- _What needs to be done_
Retype each line of the material exactly, please, skipping any picture in it.

- _Raw data_
■ ■ ■ ■ ■ ■ ■

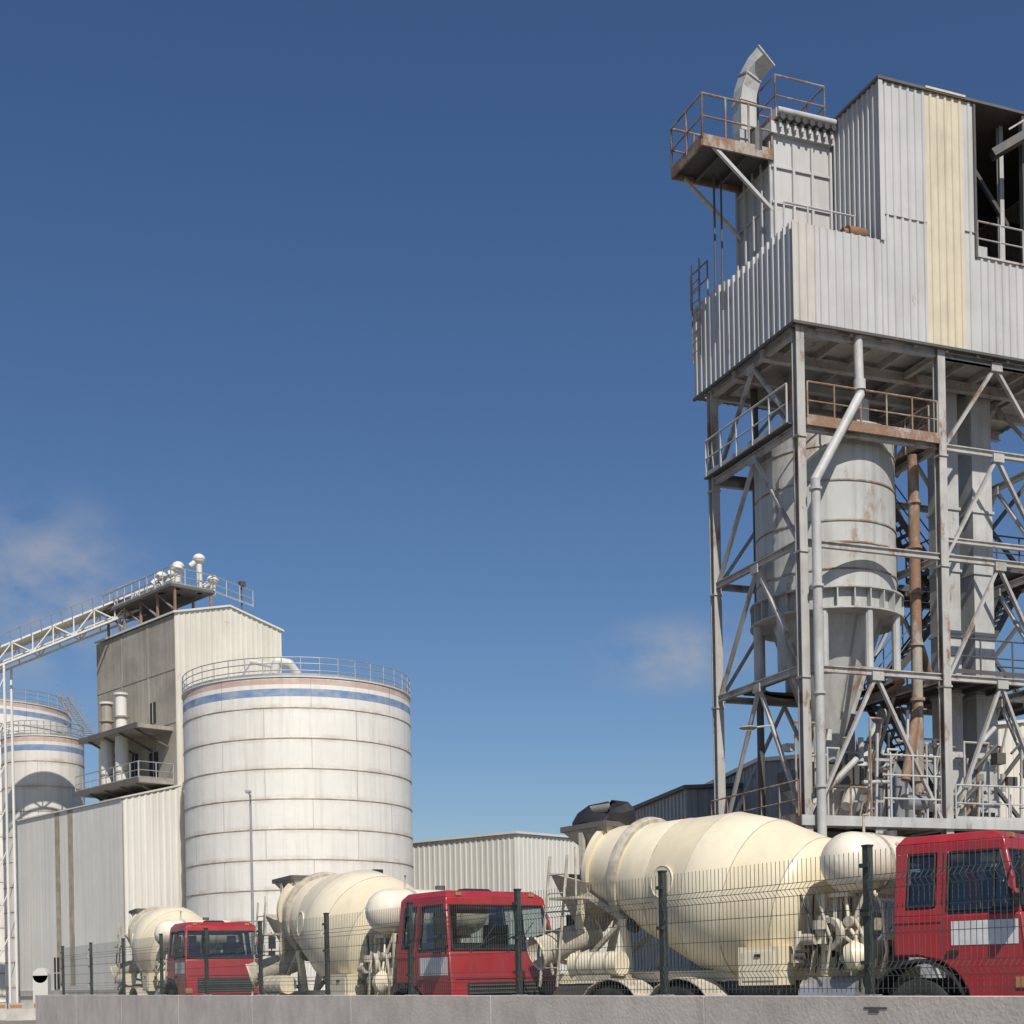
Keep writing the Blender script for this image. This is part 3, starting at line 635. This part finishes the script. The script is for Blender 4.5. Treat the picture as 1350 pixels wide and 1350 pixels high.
m.hexa([(1.8,1.8,2.6),(3.2,1.8,2.6),(3.2,3.2,2.6),(1.8,3.2,2.6)],[(1,1,5.4),(4,1,5.4),(4,4,5.4),(1,4,5.4)],'darksteel')
m.hexa([(6.3,1.8,2.6),(7.7,1.8,2.6),(7.7,3.2,2.6),(6.3,3.2,2.6)],[(5.6,1,5.4),(8.8,1,5.4),(8.8,4,5.4),(5.6,4,5.4)],'darksteel')
m.build('pipes_and_equipment',tw)
# head house
m=MB(); X0,X1,Y0,Y1=-.22,11.5,-.22,5.75; ZB=20.0;ZS=22.9;ZT=27.62; XT=2.85
fr=(0,-1,0)
m.corr((X0,Y0,0),(1,0,0),fr,.72,ZB,ZS,'cladpink'); m.corr((X0+.72,Y0,0),(1,0,0),fr,XT-X0-.72,ZB,ZS-.03,'clad')
m.corr((XT,Y0,0),(1,0,0),fr,4.48-XT,ZB,ZT,'clad'); m.corr((4.48,Y0,0),(1,0,0),fr,1.41,ZB-.05,ZT+.05,'cladyel')
m.corr((5.89,Y0,0),(1,0,0),fr,.4,ZB,ZT,'clad'); m.corr((6.29,Y0,0),(1,0,0),fr,1.85,ZB,22.95,'clad'); m.corr((8.14,Y0,0),(1,0,0),fr,X1-8.14,ZB,ZT,'clad')
m.box(XT,4.48,Y0-.046,Y0-.002,23.65,23.664,'steel'); m.box(5.89,6.28,Y0-.046,Y0-.002,23.65,23.664,'steel')
for i,(a,b,h) in enumerate(((0,1.9,22.92),(1.9,3.9,22.86),(3.9,Y1-Y0,22.95))):
    m.corr((X0,Y0+b,0),(0,-1,0),(-1,0,0),b-a,ZB,h,'clad',.3,.06)
m.corr((X1,Y1,0),(-1,0,0),(0,1,0),X1-X0,ZB,ZS,'clad'); m.corr((X1,Y1,0),(-1,0,0),(0,1,0),X1-XT,ZS,ZT,'clad')
m.corr((XT,Y1,0),(0,-1,0),(-1,0,0),Y1-Y0,ZS-1,ZT,'clad',.25,.05); m.corr((X1,Y0,0),(0,1,0),(1,0,0),Y1-Y0,ZB,ZT,'clad')
m.box(XT-.07,XT+.08,Y0-.07,Y0-.05,ZS-.05,ZT,'clad'); m.box(X0-.075,X0+.06,Y0-.065,Y0-.045,ZB,ZS,'cladpink')
for z0_,z1_ in((ZB-.06,ZB+.02),): m.box(X0-.07,X1,Y0-.075,Y0+.02,z0_,z1_,'darksteel'); m.box(X0-.085,X0+.02,Y0-.07,Y1,z0_,z1_,'darksteel')
m.hexa([(XT-.1,Y0-.1,ZT+.01),(X1+.2,Y0-.1,ZT+.01),(X1+.2,Y1+.2,ZT+.01),(XT-.1,Y1+.2,ZT+.01)],[(XT-.1,Y0-.1,ZT+.09),(X1+.2,Y0-.1,ZT+.09),(X1+.2,Y1+.2,ZT+.09),(XT-.1,Y1+.2,ZT+.09)],'graystrip')
m.box(4.45,5.92,Y0-.12,Y0+.3,ZT+.055,ZT+.12,'cladyel')
for x in(6.29,8.14): m.box(x-.04,x+.04,Y0-.06,Y0+.1,22.9,ZT,'darksteel')
m.box(6.33,8.1,Y0-.07,Y0+.03,22.93,22.99,'steel'); m.rail([(6.35,Y0-.02,22.99),(8.1,Y0-.02,22.99)],'steel',1.05,.9,toe=False)
m.ibeam((7.9,.5,22.9),(7.9,.5,ZT),.15,.15,'steelclean')
for z in(24.5,26.2): m.beam((XT+.2,3,z),(X1,3,z),.12,.18,'darksteel')
m.beam((6.2,.5,26.9),(8.2,.5,24.5),.1,.12,'darksteel'); m.box(6.5,7.0,.1,.6,22.95,23.5,'steelclean')
m.box(X0+.03,X1,Y0+.03,Y1-.03,ZB+.12,ZB+.2,'steel'); m.box(XT,X1,Y0+.05,Y1-.05,22.8,22.88,'darksteel')
for i in range(9): x=.6+i*1.15; m.beam((x,Y0+.05,ZB+.0),(x,Y1-.05,ZB+.0),.1,.22,'steel')
for y in(1.7,3.3): m.ibeam((X0,y,ZB-.2),(X1,y,ZB-.2),.2,.3,'steel')
for y in(0,5): m.ibeam((5,y,ZB-.1),(X1,y,ZB-.1),.2,.3,'steel')
m.beam((11,-.1,19.9),(8.9,-.1,17.2),.14,.14,'steel')
m.beam((7.0,-.2,26.2),(13,-2.8,29.8),.36,.24,'darksteel'); m.beam((7.4,-.5,26.9),(13,-3.1,30.3),.05,.05,'steel')
m.build('head_house_cladding',tw)
m=MB(); fx0,fx1,fy0,fy1=.67,2.75,2.2,4.3
m.box(fx0,fx1,fy0,fy1,21.5,27.0,'clad')
for i in range(4): 
    x=fx0+.03+i*(fx1-fx0-.06)/3; m.box(x-.04,x+.04,fy0-.09,fy0,21.6,26.7,'clad')
for i in range(5):
    y=fy0+.05+i*(fy1-fy0-.1)/4; m.box(fx0-.11,fx0,y-.04,y+.04,21.6,26.7,'steelclean')
for z in(22.4,23.6,24.8,25.9): m.box(fx0-.06,fx1,fy0-.06,fy0-.001,z,z+.07,'clad'); m.box(fx0-.075,fx0-.001,fy0,fy1,z,z+.06,'clad')
m.box(fx0-.12,fx1+.05,fy0-.15,fy1+.1,26.9,27.25,'clad'); m.box(fx0-.02,fx1,fy0-.28,fy0+.1,27.32,27.6,'clad')
for i in range(8): x=fx0+.12+i*.265; m.tube((x,fy0-.42,27.28),(x,fy0+.2,27.4),.085,'darksteel',10); m.tube((x,fy0-.28,27.0),(x,fy0-.28,27.3),.05,'steelclean',8)
m.tube((fx0,fy0-.3,27.5),(fx1,fy0-.3,27.5),.11,'steelclean',12)
m.rail([(fx0+.2,fy0+.1,27.6),(fx1-.1,fy0+.1,27.6),(fx1-.1,fy1,27.6)],'rusty',1.25,1.2,.03); m.rail([(fx0+.2,fy0+.1,27.6),(fx0+.2,fy1,27.6),(fx1-.1,fy1,27.6)],'rusty',1.25,1.2,.03)
px0,px1,py0,py1,pz=-1.8,.62,2.15,4.1,26.25
m.box(px0,px1,py0,py1,pz,pz+.06,'darksteel')
for y in(py0,py1): m.beam((px0,y,pz-.06),(px1,y,pz-.06),.07,.22,'rusty')
for x in(px0,px0+.8,px0+1.6,px1): m.beam((x,py0,pz-.06),(x,py1,pz-.06),.07,.2,'rusty' if x==px0 else 'darksteel')
m.rail([(px1,py0,pz+.05),(px0,py0,pz+.05),(px0,py1,pz+.05),(px1,py1,pz+.05)],'rusty',1.35,.95,.034)
m.beam((px0+.4,py0+.05,pz-.1),(fx0,py0+.1,24.6),.1,.1,'steelclean'); m.beam((px0+.4,py1-.05,pz-.1),(fx0,py1,24.6),.1,.1,'steelclean')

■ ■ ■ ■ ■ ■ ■

- _Exercise response_
Keep writing the Blender script for this image. This is part 3, starting at line 635. This part finishes the script. The script is for Blender 4.5. Treat the picture as 1350 pixels wide and 1350 pixels high.
m.hexa([(1.8,1.8,2.6),(3.2,1.8,2.6),(3.2,3.2,2.6),(1.8,3.2,2.6)],[(1,1,5.4),(4,1,5.4),(4,4,5.4),(1,4,5.4)],'darksteel')
m.hexa([(6.3,1.8,2.6),(7.7,1.8,2.6),(7.7,3.2,2.6),(6.3,3.2,2.6)],[(5.6,1,5.4),(8.8,1,5.4),(8.8,4,5.4),(5.6,4,5.4)],'darksteel')
m.build('pipes_and_equipment',tw)
# head house
m=MB(); X0,X1,Y0,Y1=-.22,11.5,-.22,5.75; ZB=20.0;ZS=22.9;ZT=27.62; XT=2.85
fr=(0,-1,0)
m.corr((X0,Y0,0),(1,0,0),fr,.72,ZB,ZS,'cladpink'); m.corr((X0+.72,Y0,0),(1,0,0),fr,XT-X0-.72,ZB,ZS-.03,'clad')
m.corr((XT,Y0,0),(1,0,0),fr,4.48-XT,ZB,ZT,'clad'); m.corr((4.48,Y0,0),(1,0,0),fr,1.41,ZB-.05,ZT+.05,'cladyel')
m.corr((5.89,Y0,0),(1,0,0),fr,.4,ZB,ZT,'clad'); m.corr((6.29,Y0,0),(1,0,0),fr,1.85,ZB,22.95,'clad'); m.corr((8.14,Y0,0),(1,0,0),fr,X1-8.14,ZB,ZT,'clad')
m.box(XT,4.48,Y0-.046,Y0-.002,23.65,23.664,'steel'); m.box(5.89,6.28,Y0-.046,Y0-.002,23.65,23.664,'steel')
for i,(a,b,h) in enumerate(((0,1.9,22.92),(1.9,3.9,22.86),(3.9,Y1-Y0,22.95))):
    m.corr((X0,Y0+b,0),(0,-1,0),(-1,0,0),b-a,ZB,h,'clad',.3,.06)
m.corr((X1,Y1,0),(-1,0,0),(0,1,0),X1-X0,ZB,ZS,'clad'); m.corr((X1,Y1,0),(-1,0,0),(0,1,0),X1-XT,ZS,ZT,'clad')
m.corr((XT,Y1,0),(0,-1,0),(-1,0,0),Y1-Y0,ZS-1,ZT,'clad',.25,.05); m.corr((X1,Y0,0),(0,1,0),(1,0,0),Y1-Y0,ZB,ZT,'clad')
m.box(XT-.07,XT+.08,Y0-.07,Y0-.05,ZS-.05,ZT,'clad'); m.box(X0-.075,X0+.06,Y0-.065,Y0-.045,ZB,ZS,'cladpink')
for z0_,z1_ in((ZB-.06,ZB+.02),): m.box(X0-.07,X1,Y0-.075,Y0+.02,z0_,z1_,'darksteel'); m.box(X0-.085,X0+.02,Y0-.07,Y1,z0_,z1_,'darksteel')
m.hexa([(XT-.1,Y0-.1,ZT+.01),(X1+.2,Y0-.1,ZT+.01),(X1+.2,Y1+.2,ZT+.01),(XT-.1,Y1+.2,ZT+.01)],[(XT-.1,Y0-.1,ZT+.09),(X1+.2,Y0-.1,ZT+.09),(X1+.2,Y1+.2,ZT+.09),(XT-.1,Y1+.2,ZT+.09)],'graystrip')
m.box(4.45,5.92,Y0-.12,Y0+.3,ZT+.055,ZT+.12,'cladyel')
for x in(6.29,8.14): m.box(x-.04,x+.04,Y0-.06,Y0+.1,22.9,ZT,'darksteel')
m.box(6.33,8.1,Y0-.07,Y0+.03,22.93,22.99,'steel'); m.rail([(6.35,Y0-.02,22.99),(8.1,Y0-.02,22.99)],'steel',1.05,.9,toe=False)
m.ibeam((7.9,.5,22.9),(7.9,.5,ZT),.15,.15,'steelclean')
for z in(24.5,26.2): m.beam((XT+.2,3,z),(X1,3,z),.12,.18,'darksteel')
m.beam((6.2,.5,26.9),(8.2,.5,24.5),.1,.12,'darksteel'); m.box(6.5,7.0,.1,.6,22.95,23.5,'steelclean')
m.box(X0+.03,X1,Y0+.03,Y1-.03,ZB+.12,ZB+.2,'steel'); m.box(XT,X1,Y0+.05,Y1-.05,22.8,22.88,'darksteel')
for i in range(9): x=.6+i*1.15; m.beam((x,Y0+.05,ZB+.0),(x,Y1-.05,ZB+.0),.1,.22,'steel')
for y in(1.7,3.3): m.ibeam((X0,y,ZB-.2),(X1,y,ZB-.2),.2,.3,'steel')
for y in(0,5): m.ibeam((5,y,ZB-.1),(X1,y,ZB-.1),.2,.3,'steel')
m.beam((11,-.1,19.9),(8.9,-.1,17.2),.14,.14,'steel')
m.beam((7.0,-.2,26.2),(13,-2.8,29.8),.36,.24,'darksteel'); m.beam((7.4,-.5,26.9),(13,-3.1,30.3),.05,.05,'steel')
m.build('head_house_cladding',tw)
m=MB(); fx0,fx1,fy0,fy1=.67,2.75,2.2,4.3
m.box(fx0,fx1,fy0,fy1,21.5,27.0,'clad')
for i in range(4): 
    x=fx0+.03+i*(fx1-fx0-.06)/3; m.box(x-.04,x+.04,fy0-.09,fy0,21.6,26.7,'clad')
for i in range(5):
    y=fy0+.05+i*(fy1-fy0-.1)/4; m.box(fx0-.11,fx0,y-.04,y+.04,21.6,26.7,'steelclean')
for z in(22.4,23.6,24.8,25.9): m.box(fx0-.06,fx1,fy0-.06,fy0-.001,z,z+.07,'clad'); m.box(fx0-.075,fx0-.001,fy0,fy1,z,z+.06,'clad')
m.box(fx0-.12,fx1+.05,fy0-.15,fy1+.1,26.9,27.25,'clad'); m.box(fx0-.02,fx1,fy0-.28,fy0+.1,27.32,27.6,'clad')
for i in range(8): x=fx0+.12+i*.265; m.tube((x,fy0-.42,27.28),(x,fy0+.2,27.4),.085,'darksteel',10); m.tube((x,fy0-.28,27.0),(x,fy0-.28,27.3),.05,'steelclean',8)
m.tube((fx0,fy0-.3,27.5),(fx1,fy0-.3,27.5),.11,'steelclean',12)
m.rail([(fx0+.2,fy0+.1,27.6),(fx1-.1,fy0+.1,27.6),(fx1-.1,fy1,27.6)],'rusty',1.25,1.2,.03); m.rail([(fx0+.2,fy0+.1,27.6),(fx0+.2,fy1,27.6),(fx1-.1,fy1,27.6)],'rusty',1.25,1.2,.03)
px0,px1,py0,py1,pz=-1.8,.62,2.15,4.1,26.25
m.box(px0,px1,py0,py1,pz,pz+.06,'darksteel')
for y in(py0,py1): m.beam((px0,y,pz-.06),(px1,y,pz-.06),.07,.22,'rusty')
for x in(px0,px0+.8,px0+1.6,px1): m.beam((x,py0,pz-.06),(x,py1,pz-.06),.07,.2,'rusty' if x==px0 else 'darksteel')
m.rail([(px1,py0,pz+.05),(px0,py0,pz+.05),(px0,py1,pz+.05),(px1,py1,pz+.05)],'rusty',1.35,.95,.034)
m.beam((px0+.4,py0+.05,pz-.1),(fx0,py0+.1,24.6),.1,.1,'steelclean'); m.beam((px0+.4,py1-.05,pz-.1),(fx0,py1,24.6),.1,.1,'steelclean')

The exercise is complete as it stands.